Ramaswamy’s decision to make a TikTok account has caused a stir among both his supporters and enemies. Initially, on the campaign trail, his opinion of TikTok was harsh--he went so far as to call it “digital fentanyl.” He was also wary of the threat the Chinese app posed to the data of those using it. However, after meeting and dining with the infamous media personality and boxer Jake Paul, Ramaswamy was convinced to become one of the hundreds of millions of worldwide TikTok users:

According to Axios, a GOP strategist suggested that Ramaswamy’s decision to join TikTok may serve as a catalyst in shifting the Republican attitude towards TikTok more generally: “If influential conservatives start coming out more forcefully against a ban and even start using the platform, the political will among Republicans to ban it will disappear.”
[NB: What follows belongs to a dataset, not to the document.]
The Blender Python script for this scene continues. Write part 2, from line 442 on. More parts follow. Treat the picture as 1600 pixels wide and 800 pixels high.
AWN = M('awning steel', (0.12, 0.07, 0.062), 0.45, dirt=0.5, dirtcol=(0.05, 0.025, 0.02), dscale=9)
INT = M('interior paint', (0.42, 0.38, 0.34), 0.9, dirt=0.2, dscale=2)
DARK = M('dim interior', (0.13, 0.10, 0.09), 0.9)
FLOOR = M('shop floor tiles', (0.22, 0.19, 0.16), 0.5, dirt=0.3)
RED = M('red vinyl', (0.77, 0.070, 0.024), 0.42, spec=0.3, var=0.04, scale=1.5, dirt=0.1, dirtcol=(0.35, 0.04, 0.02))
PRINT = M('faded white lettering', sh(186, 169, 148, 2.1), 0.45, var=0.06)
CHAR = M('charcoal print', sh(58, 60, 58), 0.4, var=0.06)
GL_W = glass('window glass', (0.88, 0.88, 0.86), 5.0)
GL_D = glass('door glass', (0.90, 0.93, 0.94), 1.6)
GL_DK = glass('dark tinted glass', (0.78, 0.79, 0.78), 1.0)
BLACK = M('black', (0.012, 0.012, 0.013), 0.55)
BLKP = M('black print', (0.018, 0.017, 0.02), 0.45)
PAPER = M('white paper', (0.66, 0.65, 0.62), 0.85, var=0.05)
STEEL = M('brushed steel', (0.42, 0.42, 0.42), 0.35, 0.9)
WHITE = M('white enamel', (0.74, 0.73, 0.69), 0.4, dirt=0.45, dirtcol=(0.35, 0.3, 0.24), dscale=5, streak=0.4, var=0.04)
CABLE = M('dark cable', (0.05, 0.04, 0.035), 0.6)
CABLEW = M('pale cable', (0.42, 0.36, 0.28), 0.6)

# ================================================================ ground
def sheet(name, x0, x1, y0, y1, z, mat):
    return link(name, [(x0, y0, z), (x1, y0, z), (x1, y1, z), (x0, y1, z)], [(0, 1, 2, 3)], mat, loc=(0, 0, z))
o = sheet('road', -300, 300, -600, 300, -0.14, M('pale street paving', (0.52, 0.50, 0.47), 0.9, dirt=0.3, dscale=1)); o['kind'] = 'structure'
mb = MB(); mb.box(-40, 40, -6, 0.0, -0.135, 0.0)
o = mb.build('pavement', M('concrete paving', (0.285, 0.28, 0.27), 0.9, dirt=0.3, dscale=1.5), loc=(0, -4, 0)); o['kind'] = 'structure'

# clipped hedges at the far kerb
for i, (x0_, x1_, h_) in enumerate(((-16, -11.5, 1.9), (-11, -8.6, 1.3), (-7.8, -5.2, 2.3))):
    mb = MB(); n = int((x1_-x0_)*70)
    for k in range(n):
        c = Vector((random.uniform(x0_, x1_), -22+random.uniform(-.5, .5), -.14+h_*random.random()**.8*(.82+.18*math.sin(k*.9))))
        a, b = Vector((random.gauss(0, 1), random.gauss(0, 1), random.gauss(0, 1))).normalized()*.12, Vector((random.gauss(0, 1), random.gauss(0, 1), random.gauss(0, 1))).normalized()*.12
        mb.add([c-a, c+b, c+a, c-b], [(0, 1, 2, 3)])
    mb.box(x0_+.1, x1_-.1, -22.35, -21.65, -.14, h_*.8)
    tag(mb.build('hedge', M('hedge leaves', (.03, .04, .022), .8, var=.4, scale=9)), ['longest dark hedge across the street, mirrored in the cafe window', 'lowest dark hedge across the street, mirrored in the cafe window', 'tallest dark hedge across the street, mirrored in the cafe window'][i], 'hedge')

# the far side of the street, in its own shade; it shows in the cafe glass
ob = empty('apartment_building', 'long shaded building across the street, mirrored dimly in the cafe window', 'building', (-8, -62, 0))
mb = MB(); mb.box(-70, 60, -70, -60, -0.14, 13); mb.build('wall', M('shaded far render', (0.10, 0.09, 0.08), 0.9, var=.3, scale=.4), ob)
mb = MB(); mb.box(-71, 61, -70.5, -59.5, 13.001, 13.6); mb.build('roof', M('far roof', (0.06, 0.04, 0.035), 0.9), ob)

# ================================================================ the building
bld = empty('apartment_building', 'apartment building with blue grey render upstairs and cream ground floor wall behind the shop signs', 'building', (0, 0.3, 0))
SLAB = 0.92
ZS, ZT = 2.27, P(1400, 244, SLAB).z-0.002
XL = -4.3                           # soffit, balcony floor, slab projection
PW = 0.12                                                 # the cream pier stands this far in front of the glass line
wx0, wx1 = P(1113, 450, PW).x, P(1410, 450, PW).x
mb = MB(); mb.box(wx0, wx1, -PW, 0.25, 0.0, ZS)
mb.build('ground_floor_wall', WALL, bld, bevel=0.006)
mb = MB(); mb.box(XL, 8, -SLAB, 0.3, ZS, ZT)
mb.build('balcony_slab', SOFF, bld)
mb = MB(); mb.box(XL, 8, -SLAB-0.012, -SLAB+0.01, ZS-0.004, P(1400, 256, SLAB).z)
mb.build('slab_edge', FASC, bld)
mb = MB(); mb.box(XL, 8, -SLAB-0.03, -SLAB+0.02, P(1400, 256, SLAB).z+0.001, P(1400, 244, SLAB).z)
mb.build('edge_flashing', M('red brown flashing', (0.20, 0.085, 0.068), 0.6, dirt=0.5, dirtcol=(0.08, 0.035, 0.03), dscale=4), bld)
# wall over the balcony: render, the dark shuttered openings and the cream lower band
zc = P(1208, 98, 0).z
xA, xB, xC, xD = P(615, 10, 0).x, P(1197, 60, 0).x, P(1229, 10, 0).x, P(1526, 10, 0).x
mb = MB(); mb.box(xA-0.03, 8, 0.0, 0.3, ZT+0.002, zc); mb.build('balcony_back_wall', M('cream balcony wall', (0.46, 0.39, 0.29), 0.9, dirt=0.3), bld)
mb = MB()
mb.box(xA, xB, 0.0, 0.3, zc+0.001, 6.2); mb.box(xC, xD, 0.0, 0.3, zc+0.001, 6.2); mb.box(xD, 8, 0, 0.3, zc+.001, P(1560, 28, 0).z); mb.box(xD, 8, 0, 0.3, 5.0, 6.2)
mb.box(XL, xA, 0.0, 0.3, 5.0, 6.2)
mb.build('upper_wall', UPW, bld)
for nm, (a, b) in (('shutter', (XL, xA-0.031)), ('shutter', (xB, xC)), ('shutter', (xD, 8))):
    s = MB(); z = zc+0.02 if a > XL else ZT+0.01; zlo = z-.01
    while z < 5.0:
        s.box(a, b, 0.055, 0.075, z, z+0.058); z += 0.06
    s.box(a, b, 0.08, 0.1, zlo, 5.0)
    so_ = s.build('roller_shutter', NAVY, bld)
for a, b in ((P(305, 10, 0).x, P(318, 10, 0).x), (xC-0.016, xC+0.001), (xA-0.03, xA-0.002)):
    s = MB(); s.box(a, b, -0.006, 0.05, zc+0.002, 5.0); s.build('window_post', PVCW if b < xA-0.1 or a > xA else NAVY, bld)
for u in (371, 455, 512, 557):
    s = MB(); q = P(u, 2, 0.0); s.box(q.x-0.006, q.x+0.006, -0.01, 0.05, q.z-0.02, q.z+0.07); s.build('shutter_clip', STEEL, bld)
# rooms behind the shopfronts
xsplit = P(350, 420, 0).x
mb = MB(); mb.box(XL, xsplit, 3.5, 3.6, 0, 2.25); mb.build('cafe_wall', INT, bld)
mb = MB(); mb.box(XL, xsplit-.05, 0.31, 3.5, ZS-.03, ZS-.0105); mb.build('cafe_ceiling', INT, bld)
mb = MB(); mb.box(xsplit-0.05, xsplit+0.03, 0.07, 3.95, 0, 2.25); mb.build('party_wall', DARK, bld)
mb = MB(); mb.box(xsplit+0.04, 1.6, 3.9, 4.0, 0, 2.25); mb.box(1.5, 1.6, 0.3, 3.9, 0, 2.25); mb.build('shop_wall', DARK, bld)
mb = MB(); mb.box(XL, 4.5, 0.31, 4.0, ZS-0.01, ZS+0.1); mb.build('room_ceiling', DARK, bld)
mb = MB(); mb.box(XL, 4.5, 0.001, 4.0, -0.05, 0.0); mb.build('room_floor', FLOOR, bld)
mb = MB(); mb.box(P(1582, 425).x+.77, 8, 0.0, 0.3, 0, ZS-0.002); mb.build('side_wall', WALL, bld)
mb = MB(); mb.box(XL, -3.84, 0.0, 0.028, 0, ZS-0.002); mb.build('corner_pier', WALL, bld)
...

This would not be good. Banning TikTok in America would not only alleviate national security concerns, but would also likely help the mental health epidemic fostered by the addictive app.

You can still see Ramaswamy’s point. After officially announcing his decision to join TikTok, he told his supporters at an event in Iowa that, “Sixty—six-zero—percent of Gen-Z says that they would sooner give up their right to vote than to give up their access to TikTok.”

Overall, this issue will not be detrimental to his campaign or to his image in the court of public opinion, but it does raise questions regarding the authenticity of Ramaswamy’s political platform. TikTok’s threat to American mental health and security is a key issue for many voters; Ramaswamy must remain steadfast on other important topics if he wants to keep his supporters behind him.